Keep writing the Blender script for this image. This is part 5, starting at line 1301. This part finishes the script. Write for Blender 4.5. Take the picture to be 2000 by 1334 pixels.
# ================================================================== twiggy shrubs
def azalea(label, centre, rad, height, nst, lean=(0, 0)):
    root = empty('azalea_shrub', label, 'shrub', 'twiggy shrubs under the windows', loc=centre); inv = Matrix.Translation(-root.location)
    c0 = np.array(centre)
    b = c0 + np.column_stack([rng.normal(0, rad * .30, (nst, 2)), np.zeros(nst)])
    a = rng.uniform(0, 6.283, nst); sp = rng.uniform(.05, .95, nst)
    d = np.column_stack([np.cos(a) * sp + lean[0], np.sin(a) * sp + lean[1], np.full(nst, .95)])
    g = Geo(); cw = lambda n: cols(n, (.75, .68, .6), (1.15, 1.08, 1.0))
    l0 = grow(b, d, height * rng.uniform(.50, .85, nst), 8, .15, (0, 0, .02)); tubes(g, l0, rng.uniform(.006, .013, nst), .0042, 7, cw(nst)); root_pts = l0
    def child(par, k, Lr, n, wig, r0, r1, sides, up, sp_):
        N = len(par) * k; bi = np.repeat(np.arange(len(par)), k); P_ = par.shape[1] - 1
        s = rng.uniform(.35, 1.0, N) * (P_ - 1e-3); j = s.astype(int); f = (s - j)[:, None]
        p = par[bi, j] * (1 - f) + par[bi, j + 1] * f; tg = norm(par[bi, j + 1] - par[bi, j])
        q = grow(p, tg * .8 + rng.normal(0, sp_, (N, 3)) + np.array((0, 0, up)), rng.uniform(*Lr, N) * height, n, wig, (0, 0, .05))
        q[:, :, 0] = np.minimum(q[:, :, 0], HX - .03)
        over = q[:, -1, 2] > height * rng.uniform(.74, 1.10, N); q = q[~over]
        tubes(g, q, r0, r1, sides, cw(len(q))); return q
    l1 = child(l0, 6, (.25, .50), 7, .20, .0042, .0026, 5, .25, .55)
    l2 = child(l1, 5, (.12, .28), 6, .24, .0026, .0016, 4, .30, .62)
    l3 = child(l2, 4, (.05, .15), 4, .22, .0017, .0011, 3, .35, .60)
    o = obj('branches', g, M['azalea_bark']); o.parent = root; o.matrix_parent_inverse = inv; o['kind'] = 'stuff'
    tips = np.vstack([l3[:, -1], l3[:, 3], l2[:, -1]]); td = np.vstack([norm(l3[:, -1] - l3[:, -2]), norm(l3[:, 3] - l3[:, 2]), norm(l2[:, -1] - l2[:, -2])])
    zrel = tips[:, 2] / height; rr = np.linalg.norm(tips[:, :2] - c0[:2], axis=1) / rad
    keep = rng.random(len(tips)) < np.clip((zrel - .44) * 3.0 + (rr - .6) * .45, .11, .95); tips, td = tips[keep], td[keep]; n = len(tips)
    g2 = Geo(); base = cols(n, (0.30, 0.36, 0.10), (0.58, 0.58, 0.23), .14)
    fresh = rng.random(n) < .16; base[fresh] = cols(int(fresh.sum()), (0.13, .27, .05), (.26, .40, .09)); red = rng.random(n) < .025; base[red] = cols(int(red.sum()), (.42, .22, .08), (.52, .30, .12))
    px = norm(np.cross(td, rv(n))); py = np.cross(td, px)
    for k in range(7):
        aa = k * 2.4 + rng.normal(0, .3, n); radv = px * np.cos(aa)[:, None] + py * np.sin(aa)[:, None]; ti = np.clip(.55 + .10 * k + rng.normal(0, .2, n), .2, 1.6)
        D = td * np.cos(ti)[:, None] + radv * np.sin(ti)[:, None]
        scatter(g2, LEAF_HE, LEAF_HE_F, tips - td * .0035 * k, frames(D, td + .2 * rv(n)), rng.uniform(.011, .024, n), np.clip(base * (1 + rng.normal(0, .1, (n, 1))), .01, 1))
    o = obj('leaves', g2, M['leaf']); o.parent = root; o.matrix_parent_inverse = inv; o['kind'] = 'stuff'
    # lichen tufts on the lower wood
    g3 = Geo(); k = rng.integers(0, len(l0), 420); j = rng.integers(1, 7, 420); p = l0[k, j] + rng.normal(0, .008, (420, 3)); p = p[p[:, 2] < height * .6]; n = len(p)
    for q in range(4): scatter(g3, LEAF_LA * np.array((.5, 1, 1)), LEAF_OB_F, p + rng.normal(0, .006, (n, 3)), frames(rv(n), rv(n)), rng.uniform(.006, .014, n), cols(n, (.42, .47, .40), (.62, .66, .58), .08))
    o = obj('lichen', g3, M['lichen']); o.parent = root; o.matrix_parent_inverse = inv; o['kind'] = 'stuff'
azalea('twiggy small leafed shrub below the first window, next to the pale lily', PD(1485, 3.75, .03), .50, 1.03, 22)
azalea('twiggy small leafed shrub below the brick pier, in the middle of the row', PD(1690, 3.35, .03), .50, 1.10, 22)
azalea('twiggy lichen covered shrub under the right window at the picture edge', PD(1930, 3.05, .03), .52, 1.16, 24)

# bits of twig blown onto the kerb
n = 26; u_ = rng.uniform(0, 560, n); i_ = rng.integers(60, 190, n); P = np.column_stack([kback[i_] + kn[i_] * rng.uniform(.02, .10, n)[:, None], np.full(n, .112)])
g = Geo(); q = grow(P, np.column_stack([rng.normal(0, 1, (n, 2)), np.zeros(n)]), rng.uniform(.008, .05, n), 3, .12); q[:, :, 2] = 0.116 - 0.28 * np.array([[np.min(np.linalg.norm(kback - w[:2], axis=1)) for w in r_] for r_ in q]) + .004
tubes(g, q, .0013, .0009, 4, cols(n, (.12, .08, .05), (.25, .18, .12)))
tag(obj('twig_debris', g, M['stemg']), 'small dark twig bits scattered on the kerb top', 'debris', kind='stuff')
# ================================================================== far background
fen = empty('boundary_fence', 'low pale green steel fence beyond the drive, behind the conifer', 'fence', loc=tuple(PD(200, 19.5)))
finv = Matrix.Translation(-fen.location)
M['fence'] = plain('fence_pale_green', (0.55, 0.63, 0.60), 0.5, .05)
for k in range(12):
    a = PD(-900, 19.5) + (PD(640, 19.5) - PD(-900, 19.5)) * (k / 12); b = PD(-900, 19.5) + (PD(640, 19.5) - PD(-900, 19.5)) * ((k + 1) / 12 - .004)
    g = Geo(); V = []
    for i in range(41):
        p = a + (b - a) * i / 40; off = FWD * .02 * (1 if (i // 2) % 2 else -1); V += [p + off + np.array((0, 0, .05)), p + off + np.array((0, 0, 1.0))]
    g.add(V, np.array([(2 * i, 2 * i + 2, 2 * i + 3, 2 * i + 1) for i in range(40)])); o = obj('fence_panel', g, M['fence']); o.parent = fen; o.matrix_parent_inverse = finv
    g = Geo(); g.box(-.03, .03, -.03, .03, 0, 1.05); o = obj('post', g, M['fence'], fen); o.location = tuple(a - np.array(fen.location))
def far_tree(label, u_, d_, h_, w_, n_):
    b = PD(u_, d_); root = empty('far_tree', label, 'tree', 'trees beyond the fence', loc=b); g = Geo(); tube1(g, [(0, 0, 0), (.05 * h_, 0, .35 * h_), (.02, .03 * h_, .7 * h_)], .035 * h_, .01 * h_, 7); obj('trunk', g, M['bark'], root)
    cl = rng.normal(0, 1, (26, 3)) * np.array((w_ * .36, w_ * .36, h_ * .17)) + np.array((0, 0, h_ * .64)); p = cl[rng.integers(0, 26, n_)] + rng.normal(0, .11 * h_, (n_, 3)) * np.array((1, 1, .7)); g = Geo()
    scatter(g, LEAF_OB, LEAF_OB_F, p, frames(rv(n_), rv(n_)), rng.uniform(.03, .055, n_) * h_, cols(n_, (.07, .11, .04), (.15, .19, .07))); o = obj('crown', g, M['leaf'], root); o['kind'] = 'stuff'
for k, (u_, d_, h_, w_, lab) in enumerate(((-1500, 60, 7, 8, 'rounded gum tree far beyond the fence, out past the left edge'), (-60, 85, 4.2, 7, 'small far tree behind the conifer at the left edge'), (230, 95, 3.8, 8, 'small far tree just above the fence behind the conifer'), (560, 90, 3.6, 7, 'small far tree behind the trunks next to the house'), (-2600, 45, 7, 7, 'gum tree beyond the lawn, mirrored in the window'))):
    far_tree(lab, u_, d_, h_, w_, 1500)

-*-*-

Look through the material above. Copy each line where the word "picture" appears.

Keep writing the Blender script for this image. This is part 5, starting at line 1301. This part finishes the script. Write for Blender 4.5. Take the picture to be 2000 by 1334 pixels.
azalea('twiggy lichen covered shrub under the right window at the picture edge', PD(1930, 3.05, .03), .52, 1.16, 24)